After playing Fallout for two straight months, we finally feel like we've played enough of it to give you a comprehensive review. (It's great!)

Don’t They Know it’s the End of the World?

If you’ve never played a Fallout game, keep reading as is. If you have played a Fallout game and don’t need an introduction to the series, skip to second paragraph.

Fallout, simply put, is one of the most engrossing and elaborate video game series out there. It’s an RPG, a choose your own adventure book with an emphasis on exploration, action, and creativity. In the the year 2077, when technology had advanced to the point where robots, lasers, and flying vehicles were commonplace but 1950’s music and style remained popular, the Great War happened. Nuclear missiles fell, some found refuge in the underground vaults, but many were forced to suffer the radiation first hand. Society rebuilt around the horrifying mutants, strange creatures, and unbridled wreckage. Each game in the series takes place in a different area in the United States and follows a different character on their journey through the wasteland. The wide variety of weapons make for fun combat and exploration is encouraged, if not expected, by the incredibly wide and detailed map. Seriously…its huge. The Fallout series prides itself on the richness of the post-apocalyptic world it creates, and players are often confronted with choices of varying importance throughout the game. Every game is unique in its own right, but they revolve around one common theme:

War. War never changes. The notion bookends each and every game in the franchise and confronts the player with some dilemma relating back to it. Fallout 4, however, finally takes this theme and turns it on its head. When we think of war, we think of violence, fighting, and death. But here we are challenged with a different idea: life. What the value of life? If life a necessary cost of achieving and end? Can life be created and does it mean the same thing as any other life?

Fallout 4 raises these questions and allows you to answer without rendered judgement. It’s up to you to determine if you’re willing to kill one person, a group of people, an entire organization if they pose a threat to your standing. And sure, wiping out pixels is no challenge, but these pixels all have names, faces, and emotions. They are characters who you know and who know you, so when you are welcomed into their homes with open arms, it makes pulling the trigger harder, if not impossible. You have your directions from HQ, but you think you can find an alternative, give it a shot.

The game has four possible endings, and while each one drastically changes the climate of the Commonwealth within the context of the story, they all have a common thread…you need to take out a faction or two that you’ve previously been friendly with. Which one you have the guts the kill is up to you and you’ll need to make one heck of a pros and cons list. The story ultimately takes the best elements from Fallout 3 and Fallout: New Vegas. You help determine the outcome of the city while completing a personal quest for your character. The ties between the two work extremely well, and it makes the story all the more intimate, despite the far reaching implications.

And “far reaching” is as literal as it is figurative, because Boston is huge. It’s gigantic. The city has a huge footprint and it’s vertical structure makes the map more expansive still.

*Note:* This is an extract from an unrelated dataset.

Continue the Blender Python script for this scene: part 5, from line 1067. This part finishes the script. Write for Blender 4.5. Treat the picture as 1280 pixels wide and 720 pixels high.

The way skyscrapers stack and connect makes for an added layer of exploration and combat. Speaking of combat, this game has the best in the series. With a tightened up V.A.T.S. and no bullet-sponge enemies, the system is much improved over its predecessors. A wide variety of weapon mods allow you to fight enemies your way. I’m a stealth guy, and I chose my weapons accordingly, but for brawlers or those who go in guns blazing, you’ll be more than happy with the system.

All of this can sound intimidating to first time players, but they can rest assured that the game is not a chaotic hodge-podge of different games. There is a clear formula to the game, one that die hard fans may find repetitive. There will be lots of buildings to be cleared and items to be retrieved in the main quest, so much of structure boils down to familiar elements, but the varied locations and wealth of side quests prevent the game from becoming stale. Looting, exploring, and getting creative with quests are still rewarded, even more so this time around.

The newest added value element to the game is the base building feature. From ramshackle houses to sprawling complexes, players will find themselves losing hours upon hours to this portion of the game. The practice can be a bit tricky to figure out at first, and may get a few “floating houses” on the uneven terrain, but after a few trials and more than a few errors, you’ll get the hang of it, start building, and then text your friend telling him that you don’t have a problem and that spending nine straight hours building a base with disco balls, cat pictures, and auto defenses is perfectly fine, so how about you stop judging my play habits STEVE.

Uh…where was I again?

Fallout 4 is the natural progression of the franchise. With a bigger, beefier map, streamlined combat and customization, and a thoughtful series of choices and dilemmas, this game truly deserves praise. Bethesda has crafted a game that innovates and evolves in all the right ways, but stays true to the forever constant heart of the series: War. War never changes.